[Short task]: Output all of the data below exactly as given.

(Entries with scene source code)
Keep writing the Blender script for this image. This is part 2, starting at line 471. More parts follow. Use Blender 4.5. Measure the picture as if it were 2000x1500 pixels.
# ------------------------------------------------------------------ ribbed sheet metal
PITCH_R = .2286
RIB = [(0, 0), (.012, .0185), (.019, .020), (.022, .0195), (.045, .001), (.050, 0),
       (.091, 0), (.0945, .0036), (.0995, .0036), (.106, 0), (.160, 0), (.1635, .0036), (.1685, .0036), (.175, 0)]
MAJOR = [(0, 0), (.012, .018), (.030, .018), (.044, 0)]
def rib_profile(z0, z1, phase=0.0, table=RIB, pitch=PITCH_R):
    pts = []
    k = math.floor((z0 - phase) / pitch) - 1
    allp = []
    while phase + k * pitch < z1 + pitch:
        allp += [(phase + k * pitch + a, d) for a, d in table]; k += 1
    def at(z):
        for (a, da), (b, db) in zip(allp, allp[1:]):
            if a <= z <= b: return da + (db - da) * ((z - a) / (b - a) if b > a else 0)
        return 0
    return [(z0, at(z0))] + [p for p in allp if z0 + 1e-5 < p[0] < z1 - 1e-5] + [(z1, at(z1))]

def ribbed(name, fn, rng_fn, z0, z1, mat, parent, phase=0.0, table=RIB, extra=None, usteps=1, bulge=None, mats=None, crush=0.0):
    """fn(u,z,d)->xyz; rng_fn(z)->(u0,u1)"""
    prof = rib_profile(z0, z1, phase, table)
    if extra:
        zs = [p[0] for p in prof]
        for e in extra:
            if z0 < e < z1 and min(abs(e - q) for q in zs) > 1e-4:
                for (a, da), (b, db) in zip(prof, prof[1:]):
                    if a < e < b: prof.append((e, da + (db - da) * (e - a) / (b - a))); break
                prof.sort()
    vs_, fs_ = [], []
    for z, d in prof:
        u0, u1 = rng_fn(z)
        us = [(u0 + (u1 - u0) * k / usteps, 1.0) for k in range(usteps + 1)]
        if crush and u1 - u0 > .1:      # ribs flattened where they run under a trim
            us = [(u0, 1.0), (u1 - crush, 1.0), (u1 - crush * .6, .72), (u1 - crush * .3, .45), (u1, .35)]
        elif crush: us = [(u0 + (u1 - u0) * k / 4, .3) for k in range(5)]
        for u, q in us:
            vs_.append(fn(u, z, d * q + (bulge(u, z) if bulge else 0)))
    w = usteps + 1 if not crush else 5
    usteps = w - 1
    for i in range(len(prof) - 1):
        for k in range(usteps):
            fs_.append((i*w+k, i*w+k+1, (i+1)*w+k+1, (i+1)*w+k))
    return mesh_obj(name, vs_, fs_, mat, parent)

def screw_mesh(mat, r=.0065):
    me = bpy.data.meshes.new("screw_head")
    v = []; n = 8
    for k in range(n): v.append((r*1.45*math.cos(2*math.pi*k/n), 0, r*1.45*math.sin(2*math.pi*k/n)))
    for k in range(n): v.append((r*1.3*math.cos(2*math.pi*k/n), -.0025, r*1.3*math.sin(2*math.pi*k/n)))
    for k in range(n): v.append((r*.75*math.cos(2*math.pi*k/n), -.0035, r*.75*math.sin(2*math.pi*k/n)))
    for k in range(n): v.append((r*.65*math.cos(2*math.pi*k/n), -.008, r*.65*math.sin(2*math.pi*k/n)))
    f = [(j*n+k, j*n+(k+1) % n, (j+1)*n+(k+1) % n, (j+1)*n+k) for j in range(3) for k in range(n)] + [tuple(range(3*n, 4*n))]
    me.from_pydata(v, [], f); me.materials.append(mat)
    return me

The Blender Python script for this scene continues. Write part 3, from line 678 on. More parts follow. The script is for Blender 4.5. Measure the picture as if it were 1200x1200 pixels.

[Solution to the problem]:
Keep writing the Blender script for this image. This is part 2, starting at line 471. More parts follow. Use Blender 4.5. Measure the picture as if it were 2000x1500 pixels.
# ------------------------------------------------------------------ ribbed sheet metal
PITCH_R = .2286
RIB = [(0, 0), (.012, .0185), (.019, .020), (.022, .0195), (.045, .001), (.050, 0),
       (.091, 0), (.0945, .0036), (.0995, .0036), (.106, 0), (.160, 0), (.1635, .0036), (.1685, .0036), (.175, 0)]
MAJOR = [(0, 0), (.012, .018), (.030, .018), (.044, 0)]
def rib_profile(z0, z1, phase=0.0, table=RIB, pitch=PITCH_R):
    pts = []
    k = math.floor((z0 - phase) / pitch) - 1
    allp = []
    while phase + k * pitch < z1 + pitch:
        allp += [(phase + k * pitch + a, d) for a, d in table]; k += 1
    def at(z):
        for (a, da), (b, db) in zip(allp, allp[1:]):
            if a <= z <= b: return da + (db - da) * ((z - a) / (b - a) if b > a else 0)
        return 0
    return [(z0, at(z0))] + [p for p in allp if z0 + 1e-5 < p[0] < z1 - 1e-5] + [(z1, at(z1))]

def ribbed(name, fn, rng_fn, z0, z1, mat, parent, phase=0.0, table=RIB, extra=None, usteps=1, bulge=None, mats=None, crush=0.0):
    """fn(u,z,d)->xyz; rng_fn(z)->(u0,u1)"""
    prof = rib_profile(z0, z1, phase, table)
    if extra:
        zs = [p[0] for p in prof]
        for e in extra:
            if z0 < e < z1 and min(abs(e - q) for q in zs) > 1e-4:
                for (a, da), (b, db) in zip(prof, prof[1:]):
                    if a < e < b: prof.append((e, da + (db - da) * (e - a) / (b - a))); break
                prof.sort()
    vs_, fs_ = [], []
    for z, d in prof:
        u0, u1 = rng_fn(z)
        us = [(u0 + (u1 - u0) * k / usteps, 1.0) for k in range(usteps + 1)]
        if crush and u1 - u0 > .1:      # ribs flattened where they run under a trim
            us = [(u0, 1.0), (u1 - crush, 1.0), (u1 - crush * .6, .72), (u1 - crush * .3, .45), (u1, .35)]
        elif crush: us = [(u0 + (u1 - u0) * k / 4, .3) for k in range(5)]
        for u, q in us:
            vs_.append(fn(u, z, d * q + (bulge(u, z) if bulge else 0)))
    w = usteps + 1 if not crush else 5
    usteps = w - 1
    for i in range(len(prof) - 1):
        for k in range(usteps):
            fs_.append((i*w+k, i*w+k+1, (i+1)*w+k+1, (i+1)*w+k))
    return mesh_obj(name, vs_, fs_, mat, parent)

def screw_mesh(mat, r=.0065):
    me = bpy.data.meshes.new("screw_head")
    v = []; n = 8
    for k in range(n): v.append((r*1.45*math.cos(2*math.pi*k/n), 0, r*1.45*math.sin(2*math.pi*k/n)))
    for k in range(n): v.append((r*1.3*math.cos(2*math.pi*k/n), -.0025, r*1.3*math.sin(2*math.pi*k/n)))
    for k in range(n): v.append((r*.75*math.cos(2*math.pi*k/n), -.0035, r*.75*math.sin(2*math.pi*k/n)))
    for k in range(n): v.append((r*.65*math.cos(2*math.pi*k/n), -.008, r*.65*math.sin(2*math.pi*k/n)))
    f = [(j*n+k, j*n+(k+1) % n, (j+1)*n+(k+1) % n, (j+1)*n+k) for j in range(3) for k in range(n)] + [tuple(range(3*n, 4*n))]
    me.from_pydata(v, [], f); me.materials.append(mat)
    return me

The Blender Python script for this scene continues. Write part 3, from line 678 on. More parts follow. The script is for Blender 4.5. Measure the picture as if it were 1200x1200 pixels.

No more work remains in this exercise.